GIVEN TASK: The listing below should be written out exactly; please include all of it.

RECORD EXTRACTS:
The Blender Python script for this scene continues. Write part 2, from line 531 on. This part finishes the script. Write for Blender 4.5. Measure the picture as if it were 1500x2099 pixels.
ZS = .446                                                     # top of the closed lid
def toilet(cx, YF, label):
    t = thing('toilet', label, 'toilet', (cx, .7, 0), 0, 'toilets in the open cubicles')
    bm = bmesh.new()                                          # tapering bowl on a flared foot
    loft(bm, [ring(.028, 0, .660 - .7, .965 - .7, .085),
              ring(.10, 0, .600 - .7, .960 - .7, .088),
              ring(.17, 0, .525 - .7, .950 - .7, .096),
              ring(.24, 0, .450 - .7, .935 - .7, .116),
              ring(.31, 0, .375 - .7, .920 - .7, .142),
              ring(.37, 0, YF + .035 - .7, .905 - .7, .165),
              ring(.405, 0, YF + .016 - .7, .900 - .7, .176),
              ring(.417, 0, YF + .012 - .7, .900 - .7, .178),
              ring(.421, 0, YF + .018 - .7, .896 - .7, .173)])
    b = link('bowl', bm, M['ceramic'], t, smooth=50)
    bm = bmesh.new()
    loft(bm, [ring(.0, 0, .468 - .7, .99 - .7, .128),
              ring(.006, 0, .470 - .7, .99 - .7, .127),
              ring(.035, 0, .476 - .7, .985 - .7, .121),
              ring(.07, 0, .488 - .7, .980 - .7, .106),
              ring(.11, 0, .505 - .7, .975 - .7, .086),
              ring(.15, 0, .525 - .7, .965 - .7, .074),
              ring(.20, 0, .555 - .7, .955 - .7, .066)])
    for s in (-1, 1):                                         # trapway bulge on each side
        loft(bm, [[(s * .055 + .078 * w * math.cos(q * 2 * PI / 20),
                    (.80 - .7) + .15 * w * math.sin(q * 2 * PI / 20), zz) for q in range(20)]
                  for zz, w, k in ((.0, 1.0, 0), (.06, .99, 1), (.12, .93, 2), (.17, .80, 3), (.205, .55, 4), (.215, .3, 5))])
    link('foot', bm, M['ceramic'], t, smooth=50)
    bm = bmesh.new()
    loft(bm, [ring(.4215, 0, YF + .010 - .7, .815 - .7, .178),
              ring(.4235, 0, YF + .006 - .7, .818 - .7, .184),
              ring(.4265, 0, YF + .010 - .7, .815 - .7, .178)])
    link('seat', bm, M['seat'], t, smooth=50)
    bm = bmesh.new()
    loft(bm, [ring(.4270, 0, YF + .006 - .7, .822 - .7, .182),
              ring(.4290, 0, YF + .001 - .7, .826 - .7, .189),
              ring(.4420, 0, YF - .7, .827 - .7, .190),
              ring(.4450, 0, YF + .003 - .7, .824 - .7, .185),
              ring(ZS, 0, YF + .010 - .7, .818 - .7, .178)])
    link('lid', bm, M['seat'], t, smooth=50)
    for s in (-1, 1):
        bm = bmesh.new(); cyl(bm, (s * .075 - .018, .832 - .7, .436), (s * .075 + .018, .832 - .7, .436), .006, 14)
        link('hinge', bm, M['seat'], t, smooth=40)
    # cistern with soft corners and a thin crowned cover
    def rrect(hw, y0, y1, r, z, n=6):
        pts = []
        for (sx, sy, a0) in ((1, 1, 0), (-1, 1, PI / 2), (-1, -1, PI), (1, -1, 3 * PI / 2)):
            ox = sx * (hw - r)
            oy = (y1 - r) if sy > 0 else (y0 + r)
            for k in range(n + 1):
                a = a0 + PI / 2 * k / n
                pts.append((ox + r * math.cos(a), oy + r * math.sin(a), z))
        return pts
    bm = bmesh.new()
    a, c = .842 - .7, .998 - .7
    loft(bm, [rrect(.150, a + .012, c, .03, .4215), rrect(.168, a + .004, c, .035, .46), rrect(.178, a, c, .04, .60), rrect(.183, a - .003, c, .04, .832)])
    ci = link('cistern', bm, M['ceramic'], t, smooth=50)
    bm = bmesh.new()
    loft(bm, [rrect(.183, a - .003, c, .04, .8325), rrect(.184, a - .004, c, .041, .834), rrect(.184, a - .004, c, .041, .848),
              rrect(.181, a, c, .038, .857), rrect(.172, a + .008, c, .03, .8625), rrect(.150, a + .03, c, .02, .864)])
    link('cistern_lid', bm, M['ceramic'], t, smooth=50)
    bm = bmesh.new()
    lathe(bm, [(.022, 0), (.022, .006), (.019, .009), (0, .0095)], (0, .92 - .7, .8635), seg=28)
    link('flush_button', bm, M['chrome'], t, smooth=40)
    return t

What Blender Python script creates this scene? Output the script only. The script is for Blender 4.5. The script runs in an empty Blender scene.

TASK RESPONSE:
The Blender Python script for this scene continues. Write part 2, from line 531 on. This part finishes the script. Write for Blender 4.5. Measure the picture as if it were 1500x2099 pixels.
ZS = .446                                                     # top of the closed lid
def toilet(cx, YF, label):
    t = thing('toilet', label, 'toilet', (cx, .7, 0), 0, 'toilets in the open cubicles')
    bm = bmesh.new()                                          # tapering bowl on a flared foot
    loft(bm, [ring(.028, 0, .660 - .7, .965 - .7, .085),
              ring(.10, 0, .600 - .7, .960 - .7, .088),
              ring(.17, 0, .525 - .7, .950 - .7, .096),
              ring(.24, 0, .450 - .7, .935 - .7, .116),
              ring(.31, 0, .375 - .7, .920 - .7, .142),
              ring(.37, 0, YF + .035 - .7, .905 - .7, .165),
              ring(.405, 0, YF + .016 - .7, .900 - .7, .176),
              ring(.417, 0, YF + .012 - .7, .900 - .7, .178),
              ring(.421, 0, YF + .018 - .7, .896 - .7, .173)])
    b = link('bowl', bm, M['ceramic'], t, smooth=50)
    bm = bmesh.new()
    loft(bm, [ring(.0, 0, .468 - .7, .99 - .7, .128),
              ring(.006, 0, .470 - .7, .99 - .7, .127),
              ring(.035, 0, .476 - .7, .985 - .7, .121),
              ring(.07, 0, .488 - .7, .980 - .7, .106),
              ring(.11, 0, .505 - .7, .975 - .7, .086),
              ring(.15, 0, .525 - .7, .965 - .7, .074),
              ring(.20, 0, .555 - .7, .955 - .7, .066)])
    for s in (-1, 1):                                         # trapway bulge on each side
        loft(bm, [[(s * .055 + .078 * w * math.cos(q * 2 * PI / 20),
                    (.80 - .7) + .15 * w * math.sin(q * 2 * PI / 20), zz) for q in range(20)]
                  for zz, w, k in ((.0, 1.0, 0), (.06, .99, 1), (.12, .93, 2), (.17, .80, 3), (.205, .55, 4), (.215, .3, 5))])
    link('foot', bm, M['ceramic'], t, smooth=50)
    bm = bmesh.new()
    loft(bm, [ring(.4215, 0, YF + .010 - .7, .815 - .7, .178),
              ring(.4235, 0, YF + .006 - .7, .818 - .7, .184),
              ring(.4265, 0, YF + .010 - .7, .815 - .7, .178)])
    link('seat', bm, M['seat'], t, smooth=50)
    bm = bmesh.new()
    loft(bm, [ring(.4270, 0, YF + .006 - .7, .822 - .7, .182),
              ring(.4290, 0, YF + .001 - .7, .826 - .7, .189),
              ring(.4420, 0, YF - .7, .827 - .7, .190),
              ring(.4450, 0, YF + .003 - .7, .824 - .7, .185),
              ring(ZS, 0, YF + .010 - .7, .818 - .7, .178)])
    link('lid', bm, M['seat'], t, smooth=50)
    for s in (-1, 1):
        bm = bmesh.new(); cyl(bm, (s * .075 - .018, .832 - .7, .436), (s * .075 + .018, .832 - .7, .436), .006, 14)
        link('hinge', bm, M['seat'], t, smooth=40)
    # cistern with soft corners and a thin crowned cover
    def rrect(hw, y0, y1, r, z, n=6):
        pts = []
        for (sx, sy, a0) in ((1, 1, 0), (-1, 1, PI / 2), (-1, -1, PI), (1, -1, 3 * PI / 2)):
            ox = sx * (hw - r)
            oy = (y1 - r) if sy > 0 else (y0 + r)
            for k in range(n + 1):
                a = a0 + PI / 2 * k / n
                pts.append((ox + r * math.cos(a), oy + r * math.sin(a), z))
        return pts
    bm = bmesh.new()
    a, c = .842 - .7, .998 - .7
    loft(bm, [rrect(.150, a + .012, c, .03, .4215), rrect(.168, a + .004, c, .035, .46), rrect(.178, a, c, .04, .60), rrect(.183, a - .003, c, .04, .832)])
    ci = link('cistern', bm, M['ceramic'], t, smooth=50)
    bm = bmesh.new()
    loft(bm, [rrect(.183, a - .003, c, .04, .8325), rrect(.184, a - .004, c, .041, .834), rrect(.184, a - .004, c, .041, .848),
              rrect(.181, a, c, .038, .857), rrect(.172, a + .008, c, .03, .8625), rrect(.150, a + .03, c, .02, .864)])
    link('cistern_lid', bm, M['ceramic'], t, smooth=50)
    bm = bmesh.new()
    lathe(bm, [(.022, 0), (.022, .006), (.019, .009), (0, .0095)], (0, .92 - .7, .8635), seg=28)
    link('flush_button', bm, M['chrome'], t, smooth=40)
    return t

What Blender Python script creates this scene? Output the script only. The script is for Blender 4.5. The script runs in an empty Blender scene.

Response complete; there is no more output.